Is it just me?

Story: Ubuntu Feisty Fawn 7.04 on a Toshiba Satellite A100-159Total Replies: 7
Author Content
herzeleid

Apr 22, 2007
1:09 PM EDT
I installed kubuntu 7.04 on my trusty toshiba tecra laptop friday night, and while it kinda sorta worked, and had some good points, it also had its warts.

Likes - kununtu recognized all my hardware and did the install with no problem. The look and feel are nice.

Dislikes - the software installer/updater was painfully slow. After the initial install was completed, I went through the list of available packages to select software for install, and there was a 1-2 minute wait after every single item I selected, for the checkmark to appear in the box I had just clicked. After finally got through the list of packages and clicked install, it worked for some hours, and then at the very end it threw an error, saying that there was some sort of issue with some package, so it was cancelling the whole thing. Wow, bummer. So I tried to start up the software updater again, and it died, saying there was already an operation in progress....

I'd had enough by that time, so an hour or so later I was back to opensuse 10.2. Don't anyone tell me that debian's package manager is teh cool, it just didn't cut it for me. OTOH suse's yast/zypper was perfect, online updates just worked, and within an hour I had added the repos, and had all the mulitmedia goodies in effect, running on a stunning beryl desktop.

I do have an open mind, and I keep looking for something would make me want to leave suse, but I haven't found it yet.
jdixon

Apr 22, 2007
1:20 PM EDT
Well, first and foremost, Kubuntu is not Debian. The repositories are different, and for all I know the software update utility may be different. So don't judge Debian's package management by Kubuntu. Go get a Debian install disk and try it out instead.

That said, I just tried to install Debian from a netinstall disk on a VMware virtual machine. I know it should work, because there's a machine you can download from VMware's site, but I couldn't get the installer to work. There were several recoverable errors during the install, all of which required that I rerun that step, but it finally blew up complete when it came to installing a bootloader. Neither grub no lilo would install. I gave up and deleted the virtual machine. :(
jimf

Apr 22, 2007
1:33 PM EDT
> Don't anyone tell me that debian's package manager is teh cool

Well, you're installing 'Kbuntu', so how would you know ;-)

Frankly a standard Debian Testing/KDE netinstall will do way better than what you describe, or try sidux. That's one that really impressed me. I know sidux doesn't have all the non-free bits, but, if you must, those are easily added.

With the testing install, or etch, entering 'tasks=standard, desktop, kde-desktop' as a boot option will get you the full KDE install.... that's hardly waiting for each package.
herzeleid

Apr 22, 2007
1:58 PM EDT
> Well, you're installing 'Kbuntu', so how would you know ;-)

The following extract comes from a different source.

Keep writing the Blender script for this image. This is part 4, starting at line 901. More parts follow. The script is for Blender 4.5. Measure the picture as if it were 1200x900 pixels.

Well, OK, I figured it was pretty much the same mechanism, just different repos. To be completely rigorous, I suppose should do an etch install, before judging the debian package managers.
jimf

Apr 22, 2007
2:05 PM EDT
> an etch install

It's probably best to do the etch / kde install, and then get synaptic and make any other choices from there. Drop by IRC OFTC #debcentral, and I'll get a list of other Debian repos to you.
herzeleid

Apr 22, 2007
4:30 PM EDT
> Drop by IRC OFTC #debcentral, and I'll get a list of other Debian repos to you.

Thanks Jim - BTW would you recommend etch for a toshiba tecra laptop? Pentium-M 1.8 G, intel wireless/ethernet, nvidia graphics, 512 M RAM...
jimf

Apr 22, 2007
5:09 PM EDT
I run Debian Etch or Testing on my Compaq Presario with 512 pretty much a full KDE desktop. Wireless (as with any distro) is the only thing you may have to struggle with. To be absolutely certain, I suggest you boot the live sidux and see if that supports it all.

I also just ran across this one: http://www.linux-on-laptops.com/hosted/debian-etch-toshiba-t...

It seems it will run under etch, including the wireless with a little fiddling.
jdixon

Apr 23, 2007
2:37 AM EDT
Jimf, you may be happy to know that I retried the Debian install again last night and it installed with no problems. The only thing I did differently was selecting bridged networking instead of NAT. I have no idea why that would have made a difference. So, I have a working Debian install in a VMware virtual machine to play with.